● **WHAT YOU ARE ASKED TO DO**
All the data must come back unchanged, except that pictures are left out.

● **DATA SEGMENT**
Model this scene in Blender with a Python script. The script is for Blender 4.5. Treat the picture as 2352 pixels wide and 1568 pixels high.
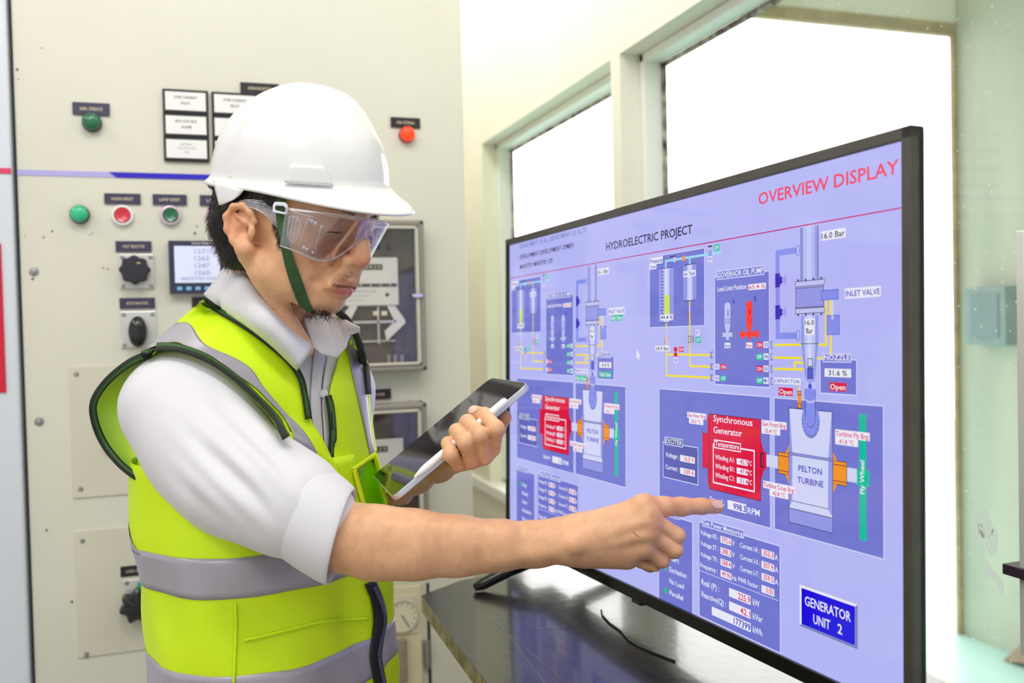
import bpy, bmesh, math, random
import numpy as np
from mathutils import Vector, Matrix, noise
from mathutils.bvhtree import BVHTree
random.seed(7); np.random.seed(7)
for o in list(bpy.data.objects): bpy.data.objects.remove(o, do_unlink=True)
SC = bpy.context.scene; COL = SC.collection

# ------------------------------------------------------------------ camera
F, CX, CY = 2100.0, 1176.0, 784.0                  # focal length and centre for a 2352 x 1568 frame
YAW, PITCH, ROLL = math.radians(18.7), math.radians(-1.34), 0.0235
EYE = Vector((0, 0, 1.35))
fw = Vector((math.sin(YAW)*math.cos(PITCH), math.cos(YAW)*math.cos(PITCH), math.sin(PITCH)))
r0 = Vector((math.cos(YAW), -math.sin(YAW), 0)); u0 = r0.cross(fw)
rt = math.cos(ROLL)*r0 - math.sin(ROLL)*u0
up = math.sin(ROLL)*r0 + math.cos(ROLL)*u0
CAMROT = Matrix((rt, up, -fw)).transposed()
cam = bpy.data.cameras.new('camera'); co = bpy.data.objects.new('camera', cam); COL.objects.link(co)
co.matrix_world = Matrix.Translation(EYE) @ CAMROT.to_4x4()
cam.sensor_width = 36.0; cam.lens = 36.0*F/2352.0; cam.clip_start = 0.02
cam.dof.use_dof = True; cam.dof.focus_distance = 1.04; cam.dof.aperture_fstop = 4.5
SC.camera = co
# ------------------------------------------------------------------ light
SC.view_settings.view_transform = 'Standard'; SC.view_settings.look = 'None'
SC.view_settings.gamma = 1.0; SC.view_settings.exposure = 0.0; SC.view_settings.use_curve_mapping = False
wd = bpy.data.worlds.new('sky'); SC.world = wd; wd.use_nodes = True
bg = wd.node_tree.nodes['Background']; bg.inputs[0].default_value = (1.0, 0.985, 0.965, 1)
def build_sky():                                   # hazy sky, brightest beyond the windows
    nt = wd.node_tree; N = nt.nodes; L = nt.links; g = N.new('ShaderNodeTexCoord'); v = N.new('ShaderNodeVectorMath'); v.operation = 'DOT_PRODUCT'
    d = Vector((.62, .77, .15)).normalized(); v.inputs[1].default_value = d; L.new(g.outputs['Generated'], v.inputs[0])
    r = N.new('ShaderNodeMapRange'); r.interpolation_type = 'SMOOTHSTEP'; r.inputs[1].default_value = -.1; r.inputs[2].default_value = .75; r.inputs[3].default_value = .74; r.inputs[4].default_value = 4.2
    L.new(v.outputs['Value'], r.inputs[0]); L.new(r.outputs[0], bg.inputs[1])
build_sky()
SC.cycles.max_bounces = 8; SC.cycles.transparent_max_bounces = 16
SC.cycles.caustics_reflective = False; SC.cycles.caustics_refractive = False
def area(name, loc, target, size, power, color=(1, 1, 1)):
    l = bpy.data.lights.new(name, 'AREA'); l.shape = 'RECTANGLE'; l.size, l.size_y = size; l.energy = power; l.color = color
    o = bpy.data.objects.new(name, l); COL.objects.link(o); o.location = loc
    d = Vector(target)-Vector(loc); o.rotation_euler = d.to_track_quat('-Z', 'Y').to_euler(); return o
area('added_fill_light', (-0.9, -0.5, 2.85), (0.0, 1.2, 1.2), (1.2, 0.4), 10)  # unseen area light added as a soft key from upper left
area('added_fill_light', (-1.6, 0.9, 2.85), (-0.3, 1.2, 1.2), (1.2, 0.35), 8)  # second unseen fill, added further left
area('added_fill_light', (0.25, 2.35, 2.9), (0.75, 2.3, 2.1), (1.2, 0.3), 14)  # unseen light added to brighten the window wall
area('added_fill_light', (0.1, 0.2, 2.9), (0.7, 1.2, 1.6), (1.2, 0.3), 13)  # unseen light added to lift the window frames and mullion

# ------------------------------------------------------------------ helpers
def ray(px, py): return float((px-CX)/F)*rt - float((py-CY)/F)*up + fw
def P(px, py, d): return EYE + ray(px, py)*float(d)                       # point seen at (px,py), d metres deep
def onY(px, py, Y): v = ray(px, py); return EYE + v*(Y/v.y)
def onX(px, py, X): v = ray(px, py); return EYE + v*(X/v.x)
def onZ(px, py, Z): v = ray(px, py); return EYE + v*((Z-EYE.z)/v.z)
def cam2w(a): return EYE + rt*a[0] + up*a[1] + fw*a[2]             # camera axes (right, up, depth) -> world
def pc(px, py, d): return np.array([(px-CX)/F*d, -(py-CY)/F*d, d]) # pixel+depth -> camera axes
def lin(c):
    return tuple(((v/255)/12.92 if v/255 <= .04045 else ((v/255+.055)/1.055)**2.4) for v in c[:3]) + (1,)
MATS = {}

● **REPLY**
Model this scene in Blender with a Python script. The script is for Blender 4.5. Treat the picture as 2352 pixels wide and 1568 pixels high.
import bpy, bmesh, math, random
import numpy as np
from mathutils import Vector, Matrix, noise
from mathutils.bvhtree import BVHTree
random.seed(7); np.random.seed(7)
for o in list(bpy.data.objects): bpy.data.objects.remove(o, do_unlink=True)
SC = bpy.context.scene; COL = SC.collection

# ------------------------------------------------------------------ camera
F, CX, CY = 2100.0, 1176.0, 784.0                  # focal length and centre for a 2352 x 1568 frame
YAW, PITCH, ROLL = math.radians(18.7), math.radians(-1.34), 0.0235
EYE = Vector((0, 0, 1.35))
fw = Vector((math.sin(YAW)*math.cos(PITCH), math.cos(YAW)*math.cos(PITCH), math.sin(PITCH)))
r0 = Vector((math.cos(YAW), -math.sin(YAW), 0)); u0 = r0.cross(fw)
rt = math.cos(ROLL)*r0 - math.sin(ROLL)*u0
up = math.sin(ROLL)*r0 + math.cos(ROLL)*u0
CAMROT = Matrix((rt, up, -fw)).transposed()
cam = bpy.data.cameras.new('camera'); co = bpy.data.objects.new('camera', cam); COL.objects.link(co)
co.matrix_world = Matrix.Translation(EYE) @ CAMROT.to_4x4()
cam.sensor_width = 36.0; cam.lens = 36.0*F/2352.0; cam.clip_start = 0.02
cam.dof.use_dof = True; cam.dof.focus_distance = 1.04; cam.dof.aperture_fstop = 4.5
SC.camera = co
# ------------------------------------------------------------------ light
SC.view_settings.view_transform = 'Standard'; SC.view_settings.look = 'None'
SC.view_settings.gamma = 1.0; SC.view_settings.exposure = 0.0; SC.view_settings.use_curve_mapping = False
wd = bpy.data.worlds.new('sky'); SC.world = wd; wd.use_nodes = True
bg = wd.node_tree.nodes['Background']; bg.inputs[0].default_value = (1.0, 0.985, 0.965, 1)
def build_sky():                                   # hazy sky, brightest beyond the windows
    nt = wd.node_tree; N = nt.nodes; L = nt.links; g = N.new('ShaderNodeTexCoord'); v = N.new('ShaderNodeVectorMath'); v.operation = 'DOT_PRODUCT'
    d = Vector((.62, .77, .15)).normalized(); v.inputs[1].default_value = d; L.new(g.outputs['Generated'], v.inputs[0])
    r = N.new('ShaderNodeMapRange'); r.interpolation_type = 'SMOOTHSTEP'; r.inputs[1].default_value = -.1; r.inputs[2].default_value = .75; r.inputs[3].default_value = .74; r.inputs[4].default_value = 4.2
    L.new(v.outputs['Value'], r.inputs[0]); L.new(r.outputs[0], bg.inputs[1])
build_sky()
SC.cycles.max_bounces = 8; SC.cycles.transparent_max_bounces = 16
SC.cycles.caustics_reflective = False; SC.cycles.caustics_refractive = False
def area(name, loc, target, size, power, color=(1, 1, 1)):
    l = bpy.data.lights.new(name, 'AREA'); l.shape = 'RECTANGLE'; l.size, l.size_y = size; l.energy = power; l.color = color
    o = bpy.data.objects.new(name, l); COL.objects.link(o); o.location = loc
    d = Vector(target)-Vector(loc); o.rotation_euler = d.to_track_quat('-Z', 'Y').to_euler(); return o
area('added_fill_light', (-0.9, -0.5, 2.85), (0.0, 1.2, 1.2), (1.2, 0.4), 10)  # unseen area light added as a soft key from upper left
area('added_fill_light', (-1.6, 0.9, 2.85), (-0.3, 1.2, 1.2), (1.2, 0.35), 8)  # second unseen fill, added further left
area('added_fill_light', (0.25, 2.35, 2.9), (0.75, 2.3, 2.1), (1.2, 0.3), 14)  # unseen light added to brighten the window wall
area('added_fill_light', (0.1, 0.2, 2.9), (0.7, 1.2, 1.6), (1.2, 0.3), 13)  # unseen light added to lift the window frames and mullion

# ------------------------------------------------------------------ helpers
def ray(px, py): return float((px-CX)/F)*rt - float((py-CY)/F)*up + fw
def P(px, py, d): return EYE + ray(px, py)*float(d)                       # point seen at (px,py), d metres deep
def onY(px, py, Y): v = ray(px, py); return EYE + v*(Y/v.y)
def onX(px, py, X): v = ray(px, py); return EYE + v*(X/v.x)
def onZ(px, py, Z): v = ray(px, py); return EYE + v*((Z-EYE.z)/v.z)
def cam2w(a): return EYE + rt*a[0] + up*a[1] + fw*a[2]             # camera axes (right, up, depth) -> world
def pc(px, py, d): return np.array([(px-CX)/F*d, -(py-CY)/F*d, d]) # pixel+depth -> camera axes
def lin(c):
    return tuple(((v/255)/12.92 if v/255 <= .04045 else ((v/255+.055)/1.055)**2.4) for v in c[:3]) + (1,)
MATS = {}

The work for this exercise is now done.